デジタル庁が「打上花火」にならない為の処方箋 個人や国家の「自己決定」菅政権は何ができるか
国家が特定の外国勢力の言うままであったり、自律的な国家運営のハンドルを握っていなかったりすれば、いざというときにわれわれ一人ひとりのために創った「国家」が頼りにならないことになり、われわれはいったい誰に民主的正当性を問えばいいのかわからない。人は1人では生きていけない以上、たまたま何かの縁で生まれ落ちて生活を営む家族関係から地域共同体までの緩やかな地域コミュニティが自律的に存在しなければ、「寄る辺」がなくなって「個」が「孤」に変容してしまう。
われわれは、この地域と国家の自律を一度ほぼ手放している。そう、経済的なグローバリゼーションだ。国境を越えたのは人権等の普遍的価値ではなく、強欲資本主義だった。
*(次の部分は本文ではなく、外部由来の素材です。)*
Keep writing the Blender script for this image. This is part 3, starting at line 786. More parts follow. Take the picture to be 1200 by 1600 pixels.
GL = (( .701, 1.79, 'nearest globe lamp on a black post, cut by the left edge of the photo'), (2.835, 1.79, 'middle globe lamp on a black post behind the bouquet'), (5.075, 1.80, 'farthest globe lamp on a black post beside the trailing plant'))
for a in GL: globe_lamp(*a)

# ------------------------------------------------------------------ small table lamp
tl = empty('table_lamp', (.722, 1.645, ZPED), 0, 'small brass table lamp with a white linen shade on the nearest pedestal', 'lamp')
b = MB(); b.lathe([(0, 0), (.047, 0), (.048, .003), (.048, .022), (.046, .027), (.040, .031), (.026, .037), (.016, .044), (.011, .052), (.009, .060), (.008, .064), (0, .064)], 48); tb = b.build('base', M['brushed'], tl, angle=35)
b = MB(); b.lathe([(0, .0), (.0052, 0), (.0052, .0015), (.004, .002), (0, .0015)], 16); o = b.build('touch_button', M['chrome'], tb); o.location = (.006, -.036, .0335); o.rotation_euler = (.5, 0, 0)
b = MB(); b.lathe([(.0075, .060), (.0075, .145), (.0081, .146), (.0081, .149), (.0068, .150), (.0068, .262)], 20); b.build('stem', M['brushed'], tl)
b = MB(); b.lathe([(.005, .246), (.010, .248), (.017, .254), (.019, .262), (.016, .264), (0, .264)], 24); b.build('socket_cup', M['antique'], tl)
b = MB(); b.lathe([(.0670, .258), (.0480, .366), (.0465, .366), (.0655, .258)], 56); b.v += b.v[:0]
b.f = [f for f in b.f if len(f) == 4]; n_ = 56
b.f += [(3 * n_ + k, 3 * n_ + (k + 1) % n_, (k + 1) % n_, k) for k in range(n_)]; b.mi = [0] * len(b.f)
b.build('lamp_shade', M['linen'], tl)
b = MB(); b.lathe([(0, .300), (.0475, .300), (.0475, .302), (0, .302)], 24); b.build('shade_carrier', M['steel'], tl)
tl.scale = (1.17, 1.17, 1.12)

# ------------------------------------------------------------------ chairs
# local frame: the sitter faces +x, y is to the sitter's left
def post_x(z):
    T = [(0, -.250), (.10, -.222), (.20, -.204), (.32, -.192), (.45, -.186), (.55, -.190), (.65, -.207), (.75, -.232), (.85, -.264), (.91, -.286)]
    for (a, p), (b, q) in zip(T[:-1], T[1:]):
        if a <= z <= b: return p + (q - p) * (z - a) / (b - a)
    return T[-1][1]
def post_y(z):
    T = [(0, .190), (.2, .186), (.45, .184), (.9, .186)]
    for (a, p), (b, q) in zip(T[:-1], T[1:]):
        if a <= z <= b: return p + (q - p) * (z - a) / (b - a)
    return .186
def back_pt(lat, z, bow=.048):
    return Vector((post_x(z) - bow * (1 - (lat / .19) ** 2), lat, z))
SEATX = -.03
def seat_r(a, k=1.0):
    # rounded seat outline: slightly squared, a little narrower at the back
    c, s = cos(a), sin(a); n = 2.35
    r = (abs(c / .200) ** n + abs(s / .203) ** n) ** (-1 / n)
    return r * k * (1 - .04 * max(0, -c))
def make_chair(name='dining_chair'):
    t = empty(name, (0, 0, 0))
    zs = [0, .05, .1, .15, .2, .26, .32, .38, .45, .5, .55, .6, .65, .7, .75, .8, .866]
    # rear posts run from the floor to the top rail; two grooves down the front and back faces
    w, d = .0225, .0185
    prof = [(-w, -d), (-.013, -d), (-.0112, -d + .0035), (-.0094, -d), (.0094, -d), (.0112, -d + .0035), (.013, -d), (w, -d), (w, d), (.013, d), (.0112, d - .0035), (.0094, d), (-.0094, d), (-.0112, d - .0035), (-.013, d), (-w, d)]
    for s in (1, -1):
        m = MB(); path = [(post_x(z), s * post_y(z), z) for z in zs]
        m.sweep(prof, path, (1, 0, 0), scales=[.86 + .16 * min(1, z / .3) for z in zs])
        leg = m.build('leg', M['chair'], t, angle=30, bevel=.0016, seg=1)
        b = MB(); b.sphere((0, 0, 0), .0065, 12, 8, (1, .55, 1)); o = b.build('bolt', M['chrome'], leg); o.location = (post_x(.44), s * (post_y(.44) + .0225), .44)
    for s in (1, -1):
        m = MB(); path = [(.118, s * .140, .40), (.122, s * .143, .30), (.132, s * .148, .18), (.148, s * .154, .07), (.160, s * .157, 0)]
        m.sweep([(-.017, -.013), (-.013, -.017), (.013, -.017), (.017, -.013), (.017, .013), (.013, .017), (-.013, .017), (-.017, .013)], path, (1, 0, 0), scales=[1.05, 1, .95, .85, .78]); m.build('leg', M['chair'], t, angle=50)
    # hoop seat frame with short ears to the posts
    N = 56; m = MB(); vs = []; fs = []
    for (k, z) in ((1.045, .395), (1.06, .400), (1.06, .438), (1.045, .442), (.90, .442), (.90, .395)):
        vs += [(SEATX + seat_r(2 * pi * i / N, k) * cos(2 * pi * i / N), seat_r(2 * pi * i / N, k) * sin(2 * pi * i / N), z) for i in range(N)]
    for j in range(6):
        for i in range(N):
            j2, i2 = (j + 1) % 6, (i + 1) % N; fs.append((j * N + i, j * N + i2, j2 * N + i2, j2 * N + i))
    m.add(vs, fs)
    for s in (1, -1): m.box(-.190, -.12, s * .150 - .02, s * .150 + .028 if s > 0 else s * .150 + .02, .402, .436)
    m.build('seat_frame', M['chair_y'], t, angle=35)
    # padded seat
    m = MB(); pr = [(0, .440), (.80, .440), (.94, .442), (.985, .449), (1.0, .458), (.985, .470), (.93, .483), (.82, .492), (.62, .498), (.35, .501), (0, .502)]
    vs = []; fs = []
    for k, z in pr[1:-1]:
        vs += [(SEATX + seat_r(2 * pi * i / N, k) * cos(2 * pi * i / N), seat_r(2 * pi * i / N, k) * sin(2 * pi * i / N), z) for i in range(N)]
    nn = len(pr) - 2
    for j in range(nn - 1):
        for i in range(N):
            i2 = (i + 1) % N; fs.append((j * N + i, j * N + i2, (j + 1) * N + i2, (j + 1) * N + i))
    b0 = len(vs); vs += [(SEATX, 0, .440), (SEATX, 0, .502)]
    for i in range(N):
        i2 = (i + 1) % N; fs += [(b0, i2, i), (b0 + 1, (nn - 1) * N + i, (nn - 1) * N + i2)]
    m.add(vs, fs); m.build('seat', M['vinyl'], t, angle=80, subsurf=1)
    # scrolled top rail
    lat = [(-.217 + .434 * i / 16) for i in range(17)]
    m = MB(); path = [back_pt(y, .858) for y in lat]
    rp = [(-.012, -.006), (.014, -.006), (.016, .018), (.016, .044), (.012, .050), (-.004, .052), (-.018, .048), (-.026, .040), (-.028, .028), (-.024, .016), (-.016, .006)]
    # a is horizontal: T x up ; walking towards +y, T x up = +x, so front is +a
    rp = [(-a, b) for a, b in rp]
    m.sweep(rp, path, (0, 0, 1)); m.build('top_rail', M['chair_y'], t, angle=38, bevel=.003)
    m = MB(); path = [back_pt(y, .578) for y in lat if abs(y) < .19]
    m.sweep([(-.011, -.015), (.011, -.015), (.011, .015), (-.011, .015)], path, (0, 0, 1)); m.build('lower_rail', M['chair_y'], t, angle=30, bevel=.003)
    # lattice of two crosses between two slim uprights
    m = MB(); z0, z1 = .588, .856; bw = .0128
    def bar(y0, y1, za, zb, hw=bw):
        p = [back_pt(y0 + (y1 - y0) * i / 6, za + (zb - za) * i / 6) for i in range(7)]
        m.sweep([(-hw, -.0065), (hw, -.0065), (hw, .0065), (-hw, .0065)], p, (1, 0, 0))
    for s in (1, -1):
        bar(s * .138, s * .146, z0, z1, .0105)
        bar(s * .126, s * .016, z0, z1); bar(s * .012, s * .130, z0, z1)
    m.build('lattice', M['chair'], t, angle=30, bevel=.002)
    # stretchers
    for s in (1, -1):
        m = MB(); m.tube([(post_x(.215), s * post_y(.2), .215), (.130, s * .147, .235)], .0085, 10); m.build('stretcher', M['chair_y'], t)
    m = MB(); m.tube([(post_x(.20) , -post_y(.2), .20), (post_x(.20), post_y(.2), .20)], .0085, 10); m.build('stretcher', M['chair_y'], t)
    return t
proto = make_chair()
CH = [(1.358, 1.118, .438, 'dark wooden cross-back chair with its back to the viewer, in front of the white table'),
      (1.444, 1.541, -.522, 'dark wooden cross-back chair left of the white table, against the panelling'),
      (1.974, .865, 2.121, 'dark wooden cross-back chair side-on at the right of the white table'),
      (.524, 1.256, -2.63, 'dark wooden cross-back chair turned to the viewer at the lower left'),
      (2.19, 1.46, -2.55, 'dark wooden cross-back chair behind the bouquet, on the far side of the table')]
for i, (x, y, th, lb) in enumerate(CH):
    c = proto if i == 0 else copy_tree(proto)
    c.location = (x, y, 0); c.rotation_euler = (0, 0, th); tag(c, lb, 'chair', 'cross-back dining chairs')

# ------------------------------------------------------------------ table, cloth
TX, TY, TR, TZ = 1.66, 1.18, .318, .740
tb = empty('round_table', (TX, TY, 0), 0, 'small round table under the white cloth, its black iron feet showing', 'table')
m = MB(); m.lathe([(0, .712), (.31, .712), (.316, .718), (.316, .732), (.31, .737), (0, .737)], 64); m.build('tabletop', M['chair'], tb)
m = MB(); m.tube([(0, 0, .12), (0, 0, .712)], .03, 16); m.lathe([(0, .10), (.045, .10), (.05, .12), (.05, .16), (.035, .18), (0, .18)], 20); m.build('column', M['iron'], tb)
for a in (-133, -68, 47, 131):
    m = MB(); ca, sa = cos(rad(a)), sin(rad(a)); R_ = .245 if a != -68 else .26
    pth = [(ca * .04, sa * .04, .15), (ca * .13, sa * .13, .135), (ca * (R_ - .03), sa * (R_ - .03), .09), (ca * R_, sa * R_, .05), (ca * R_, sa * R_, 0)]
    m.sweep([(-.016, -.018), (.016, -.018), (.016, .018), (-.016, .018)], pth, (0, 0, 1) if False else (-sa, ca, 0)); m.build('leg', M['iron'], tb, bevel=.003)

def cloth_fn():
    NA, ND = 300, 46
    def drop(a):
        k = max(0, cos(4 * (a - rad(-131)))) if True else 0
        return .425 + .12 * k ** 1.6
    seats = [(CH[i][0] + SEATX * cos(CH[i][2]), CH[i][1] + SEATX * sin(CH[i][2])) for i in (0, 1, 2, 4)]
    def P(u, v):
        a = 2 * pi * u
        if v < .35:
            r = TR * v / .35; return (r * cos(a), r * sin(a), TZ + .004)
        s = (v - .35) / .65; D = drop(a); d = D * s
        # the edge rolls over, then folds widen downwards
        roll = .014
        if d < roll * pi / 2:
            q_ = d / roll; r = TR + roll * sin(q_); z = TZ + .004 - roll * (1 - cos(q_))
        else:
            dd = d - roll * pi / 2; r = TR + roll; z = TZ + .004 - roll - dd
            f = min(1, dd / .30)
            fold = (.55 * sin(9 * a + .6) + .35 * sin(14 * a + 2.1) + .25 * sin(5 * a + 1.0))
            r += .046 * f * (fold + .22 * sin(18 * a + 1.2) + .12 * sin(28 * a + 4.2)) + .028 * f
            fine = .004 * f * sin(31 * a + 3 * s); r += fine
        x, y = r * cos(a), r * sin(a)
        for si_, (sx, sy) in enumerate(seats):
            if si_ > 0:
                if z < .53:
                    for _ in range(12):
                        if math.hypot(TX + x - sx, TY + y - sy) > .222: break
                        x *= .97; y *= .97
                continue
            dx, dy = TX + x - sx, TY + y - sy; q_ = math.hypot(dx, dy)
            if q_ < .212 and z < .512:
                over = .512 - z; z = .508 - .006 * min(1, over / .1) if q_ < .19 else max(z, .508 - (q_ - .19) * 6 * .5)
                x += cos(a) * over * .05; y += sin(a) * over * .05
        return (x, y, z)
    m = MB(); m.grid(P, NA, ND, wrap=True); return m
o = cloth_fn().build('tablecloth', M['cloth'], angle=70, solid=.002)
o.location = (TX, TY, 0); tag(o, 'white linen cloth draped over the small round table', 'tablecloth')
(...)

外国資本との闘いのために企業は内部留保を優先させ、富の偏在に人々は怒ったとしても、この責任を負う対象は国家ではなくそれを飛び越えた“グローバルな市場”であり、もはや一国の民主主義では修正できなくなってしまった。経済的文脈で、国家の自律や主権が脅威にさらされた。
これにより、東京・都市一極集中と大店法(大規模小売店舗立地法)によるショッピングモールに象徴されるような無機質な地方都市開発によって、地域コミュニティは破壊された。格差の拡大と寄る辺を失った生身の個人は、生気なくさまようという市民社会が形成されつつあった。
ここに、現代的な課題としてデータ・グローバリゼーションが拍車をかける。
データ、AI、アルゴリズムを前に溶解する国家と個人
私たちはもはや、日々スマホなしで生きていけない。さまざまな無料のアプリを何気なく使用している。しかし、一度立ち止まってほしい。「タダより怖いものはない」というではないか。無料の対価としてわれわれは何を差し出しているのか。
それは私たち自身である。
日々のスマホでのクリックや、サイトの閲覧履歴によって、データの世界の中に「自分のような人」が創られる。テレビはNHKか教育テレビを中心にプレミアムシアターが好きで、ビールはアメリカのクラフトビールばかり。音楽はクラシック中心で、野球はMLBも見るが国内では巨人ファン。政治的には自民党も立憲民主党にも批判的で、憲法改正には肯定的……これくらいなら外に出せるが、さらに詳細かつコアな情報で練り上げられた「デジタルツイン」ともいうべきデータ空間での人格が出来上がっている。
気づけばアルゴリズムに先回りされた自分好みの広告や言説ばかりの「フィルターバブル」の中にすっぽり包まれている。